Information shown:
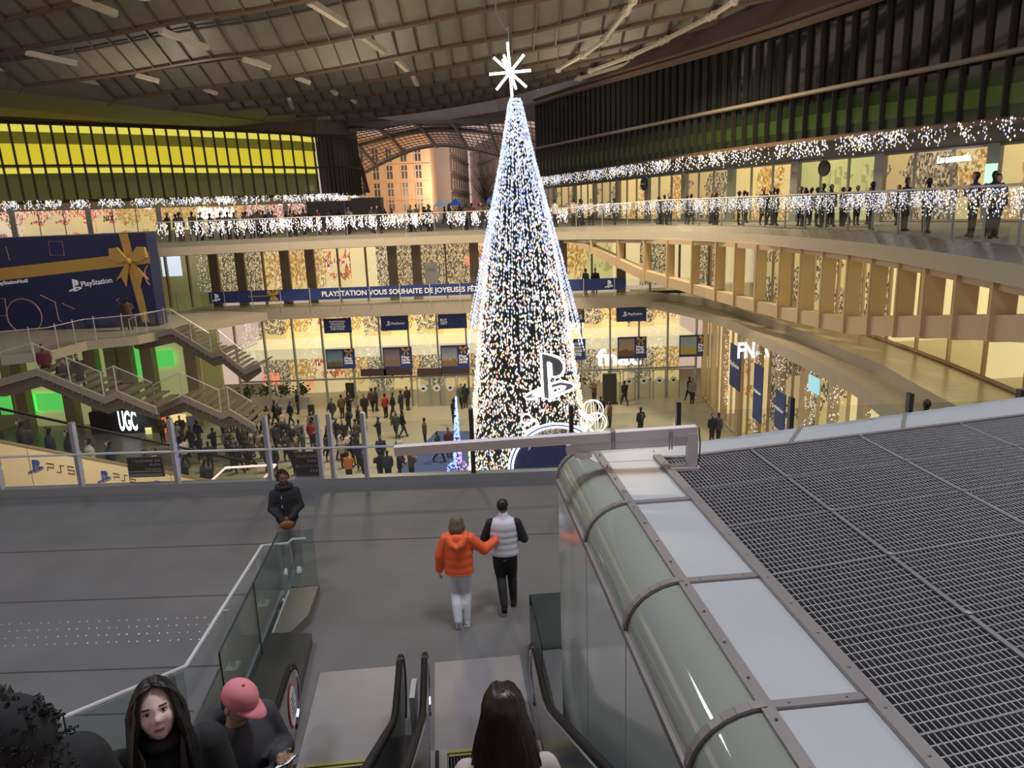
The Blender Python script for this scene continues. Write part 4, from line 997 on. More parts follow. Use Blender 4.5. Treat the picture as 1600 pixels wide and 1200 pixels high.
# ring baubles on the right of the tree
for i, (x, y, r) in enumerate([(926, 641, .42), (932, 660, .40), (917, 658, .26)]):
    mb = MB(); c = PY(x, y, 28.5); mb.tube(circ(c, r, 24), .018, 5, closed=True)
    for k in range(4): mb.tube([c+Vector((r*math.cos(t)*math.cos(k*.8), r*math.cos(t)*math.sin(k*.8), r*math.sin(t))) for t in [q*.26 for q in range(24)]], .004, 4, closed=True)
    T(obj('ring_bauble', mb, [NeonW if i == 2 else Neon]), ['large wire bauble with a lit rim above the other two on the tree flank', 'large wire bauble with a lit rim under the top one on the tree flank', 'small golden wire bauble tucked between two larger rings'][i], 'bauble', 'wire baubles on the tree flank')
    mb = MB(); mb.bar(c+Vector((-r, .02, 0)), Vector((tcx(c.z)+trad(c.z)*.8, TY-1.5, c.z)), .03); obj('arm', mb, [M_dark], bpy.data.objects[[o.name for o in COL.objects if o.name.startswith('ring_bauble')][-1]])
# small blue lit figure
fg = empty('light_figure', Vector((PY(716, 755, 27).x, 27, BZ)), 'slender blue lit star-topped figure with red lights, left of the tall tree', 'light figure')
fx = PY(717, 755, 27).x
mb = MB(); mb.lathe((fx, 27, BZ), [(.5, 0), (.48, .5), (.30, .8), (.05, 1.2)], 14); obj('base', mb, [M_white], fg)
ptsb = []; ptsr = []; ptsw = []
f0 = PY(717, 620, 27).z
for k in range(1100):
    t = R2.random(); z = -10.9+(f0+10.9)*t; r = (.34 if t < .25 else .42)*(1-t)**.8+.02
    if t > .5: r = .30*(1-t)+.015
    if .38 < t < .52: r += .14
    a = R2.random()*6.28; p = (fx+r*math.cos(a)-.05+.1*t, 27+r*math.sin(a), z)
    if .36 < t < .60 and math.cos(a) > 0 and R2.random() < .7: ptsr.append(p)
    elif t < .12: ptsw.append(p)
    else: ptsb.append(p)
bulbs('blue_lights', ptsb, None, .028, 1.4, [BlueL], (1,), parent=fg); bulbs('red_lights', ptsr, None, .026, 1.4, [Rd_], (1,), parent=fg); bulbs('warm_lights', ptsw, None, .03, 1.2, [NeonW], (1,), parent=fg)
mb = MB(); mb.tube([(fx, 27, BZ+1), (fx, 27, f0)], .04, 5); obj('pole', mb, [M_dark], fg)

# ---------------- banners
def quadpx(x0, y0, x1, y1, y): return PY(x0, y1, y), PY(x1, y1-(x1-x0)*.035, y), PY(x1, y0-(x1-x0)*.035, y), PY(x0, y0, y)
lb = empty('long_banner', Vector((-8, FY-1.98, LZ)), 'long navy banner with white holiday wishes across the gallery balustrade', 'banner')
yb = FY-2.0
a = PY(328, 475, yb); b = PY(978, 451, yb); h = PY(328, 457, yb).z-a.z; zb = (a.z+b.z)/2
mb = MB(); mb.box(((a.x+b.x)/2, yb, zb+h/2), (b.x-a.x, .05, h)); obj('sheet', mb, [M_navyb], lb)
ta = PY(504, 468, yb).x; tb = PY(745, 455, yb).x
text('PLAYSTATION VOUS SOUHAITE DE JOYEUSES FÊTES', (ta, yb-.03, zb+h*.28), (tb+.55, yb-.03, zb+h*.28), (0, 0, 1), M_letter, lb, bold=.02, hscale=h*.62)
for x in (338, 951): ps_logo((PY(x, 465, yb).x, yb-.04, zb+h*.5), (1, 0, 0), (0, 0, 1), .55, M_letter, lb)
def bow(c, s, m, parent, name='bow'):
    mb = MB(); c = Vector(c)
    for sd in (-1, 1):
        mb.prism([c+Vector((x*sd*s, 0, z*s)) for x, z in [(0, 0), (.28, .38), (.5, .36), (.52, .08), (.30, -.04)]], (0, -.12*s, 0))
        mb.prism([c+Vector((x*sd*s, .01, z*s)) for x, z in [(0, 0), (.10, -.06), (.46, -.55), (.30, -.45), (.20, -.72)]], (0, -.06*s, 0))
    mb.blob(c+Vector((0, -.08*s, 0)), (.09*s, .1*s, .1*s)); return obj(name, mb, [m], parent)
xx = PY(428, 465, yb).x; mb = MB(); mb.box((xx, yb-.035, zb+h/2), (.12, .02, h)); mb.box((xx-.9, yb-.035, zb+h*.5), (1.6, .02, .07)); obj('ribbon', mb, [M_giftgold], lb); bow((xx, yb-.05, zb+h*.6), .75, M_giftgold, lb)
for k in range(5):
    mb = MB(); c = Vector((PY(368+k*9, 466, yb).x, yb-.035, zb+h*.5)); n_ = (3, 4, 16, 4, 3)[k]
    mb.tube([c+Vector((.22*math.cos(6.283*q/n_), 0, .22*math.sin(6.283*q/n_))) for q in range(n_)], .015, 4, closed=True); obj('symbol', mb, [mat('dim_blue_line', (0.12, 0.16, 0.4), .5)], lb)
# gallery balustrade in front
gb = empty('gallery_balustrade', Vector((-8, FY-2.05, LZ)), 'glass balustrade with thin posts along the gallery holding the navy banner', 'balustrade')
for x in [275, 300, 330, 350, 393, 438, 484, 531, 578, 625, 672, 719, 912, 960]:
    p = PY(x, 460, FY-2.08); mb = MB(); mb.box((p.x, FY-2.08, LZ+.62), (.05, .04, 1.25)); obj('post', mb, [M_lsteel], gb)
mb = MB(); mb.box((-3.6, FY-2.0+.04, LZ+.55), (34, .015, 1.0)); obj('glass_pane', mb, [M_clear], gb)
def hang(x0, y0, x1, y1, kind, label, y=None):
    y = y or FY-.35
    q = quadpx(x0, y0, x1, y1, y); c = (q[0]+q[2])/2
    r = empty('hanging_banner', (c.x, y, q[0].z), label, 'banner', 'banners hung in the glass facade')
    W = q[1].x-q[0].x; H = q[3].z-q[0].z; X0 = q[0].x; Z0 = q[0].z
    mb = MB(); mb.box((X0+W/2, y, Z0+H/2), (W, .04, H)); obj('sheet', mb, [M_navyb], r)
    if kind == 'ps':
        ps_logo((X0+W*.27, y-.04, Z0+H*.5), (1, 0, 0), (0, 0, 1), H*.34, M_letter, r); text('PlayStation', (X0+W*.38, y-.03, Z0+H*.42), (X0+W*.86, y-.03, Z0+H*.42), (0, 0, 1), M_letter, r, bold=.02)
    elif kind == 'words':
        for k, s in enumerate(['PLAYSTATION', 'SOUHAITE', 'DE JOYEUSES', 'FETES']): 
            w2 = .56 if k % 2 == 0 else .48
            text(s, (X0+W*(.5-w2/2), y-.03, Z0+H*(.72-.17*k)), (X0+W*(.5+w2/2), y-.03, Z0+H*(.72-.17*k)), (0, 0, 1), M_letter, r, bold=.02, hscale=H*.17)
    elif kind == 'buy':
        for k, s in enumerate(['BUY', 'GET']): text(s, (X0+W*.08, y-.03, Z0+H*(.52-.22*k)), (X0+W*.33, y-.03, Z0+H*(.52-.22*k)), (0, 0, 1), M_letter, r, bold=.03, hscale=H*.25)
        mb = MB(); mb.tube([(X0+W*x, y-.03, Z0+H*z) for x, z in [(.45, .35), (.55, .6), (.62, .45), (.72, .7), (.85, .6), (.92, .75)]], .03, 4); mb.tube([(X0+W*x, y-.03, Z0+H*z) for x, z in [(.5, .2), (.6, .35), (.8, .3), (.9, .45)]], .02, 4); obj('drawing', mb, [MATS['dim_blue_line']], r)
    else:
        sky, land = kind
        mb = MB(); mb.box((X0+W*.31, y-.03, Z0+H*.52), (W*.54, .02, H*.80), mi=0)
        mb.box((X0+W*.31, y-.042, Z0+H*.22), (W*.54, .01, H*.20), mi=1)
        rr = random.Random(int(x0))
        for k in range(9): mb.box((X0+W*(.08+.055*k), y-.045, Z0+H*(.30+.0)), (W*.045, .01, H*rr.uniform(.1, .34)), mi=1)
        obj('picture', mb, [mat('picture_sky_%d' % int(x0), sky, .6, noise=.25, nscale=1.2), mat('picture_land_%d' % int(x0), land, .6, noise=.3)], r)
        for k, s in enumerate(['Play', 'Has No', 'Limits']): text(s, (X0+W*.64, y-.03, Z0+H*(.48-.12*k)), (X0+W*.92, y-.03, Z0+H*(.48-.12*k)), (0, 0, 1), M_letter, r, bold=.03, hscale=H*.16)
        bow((X0+W*.80, y-.03, Z0+H*.84), W*.28, M_giftgold, r)
    return r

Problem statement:
Every line above that contains the word "picture" should be reported.

Answer to this task:
The Blender Python script for this scene continues. Write part 4, from line 997 on. More parts follow. Use Blender 4.5. Treat the picture as 1600 pixels wide and 1200 pixels high.
        obj('picture', mb, [mat('picture_sky_%d' % int(x0), sky, .6, noise=.25, nscale=1.2), mat('picture_land_%d' % int(x0), land, .6, noise=.3)], r)